Bilinç vasıtasıyla tüm hissel duygularını tam olarak sorgulayıp düzenli ve doğru eğitim uygulayan insanlar, gerçek insan olma yolunda ilerler. His ve duygularını doğru, yeterli şekilde sorgulamayan insanın bilincinden çok, süperegosu gelişir. Çoğu insanın sürekli süperegonun arkasından gitmesinin bir diğer nedeni de, insanı daha çok maddi varlıklara sahip olma arsızlığının insana yüksek derece haz vermesidir. Süperego böylece bilinci kullanarak hazırcı ve kolay yöntemleri tercih eden ana güdü görevini almış oluyor. Tatmin olmasının tek yoluysa, maddi varlıklara sınırsız şekilde sahip olmak, ya da olunmasa dahi onu hayal ederek yaşamaktır. Süperegoya göre hareket eden kişi ve devletsel oluşumlar, sadece elde edecekleri maddi varlıkların kendilerine ulaşmasıyla ilgili bazı hukuki kuralları tanırlar. Onun haricinde hiçbir insani kural ve ahlakı tanımazlar.
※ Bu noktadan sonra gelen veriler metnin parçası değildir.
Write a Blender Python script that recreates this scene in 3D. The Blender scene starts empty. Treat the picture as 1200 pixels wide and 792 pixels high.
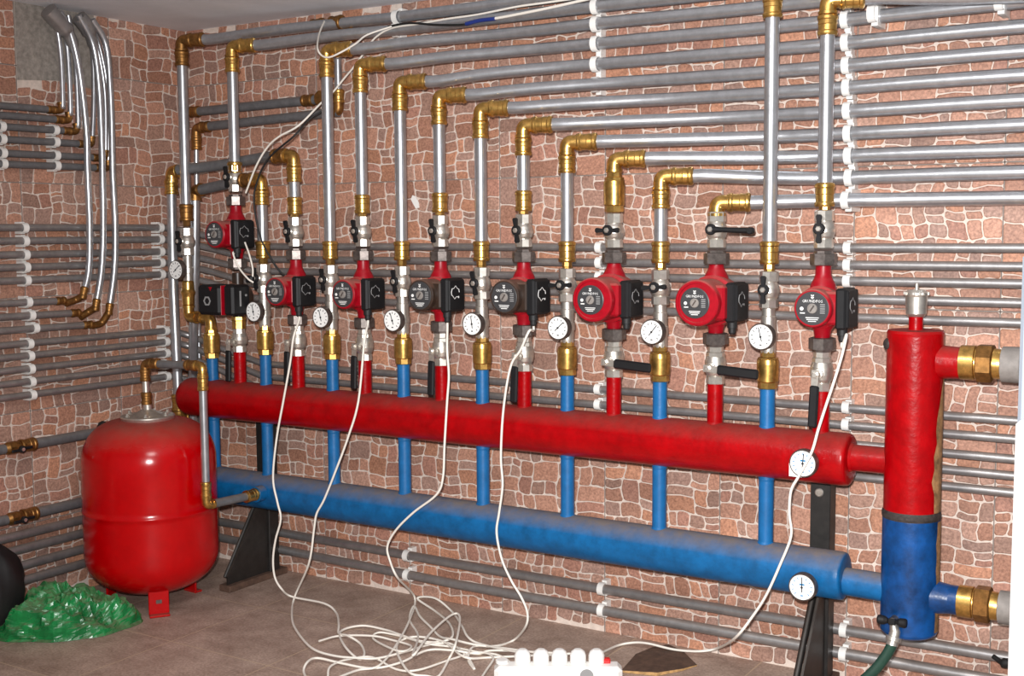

Bu da insan olmaktan uzak canavara dönüşmektir.

İnsan bilincinin gelişip gerçek insan düşüncesine dönüşmesini sağlayan diğer etkenlerse, çevredeki tüm hareket ve değişimlerden edindiği duygu ve hisleri doğru, mantıklı, yılmadan sorgusal araştırma ve eğitim niteliğine bağlılıktır. Bu bakımdan bugüne kadar evren, dünya ve insan üzerinde araştırma yapıp insan yaşamını şekillendiren temel düşüncelerden, Metafizik ve Materyalizmdeki anormalliklerse kısaca şunlardır.

Metafizik; tapınmacı kul kültürüyle en çok basit ve yüzeyselliğe düşen bir düşüncedir. Kendisini yormadan var olan tüm gerçekleri çarpıtıp kolaycı, aşağılık oyunlarla güçlü ve kudretliden yana olup, diğer insanları köleciliğe layık gören çirkef bir anlayışa sahiptir.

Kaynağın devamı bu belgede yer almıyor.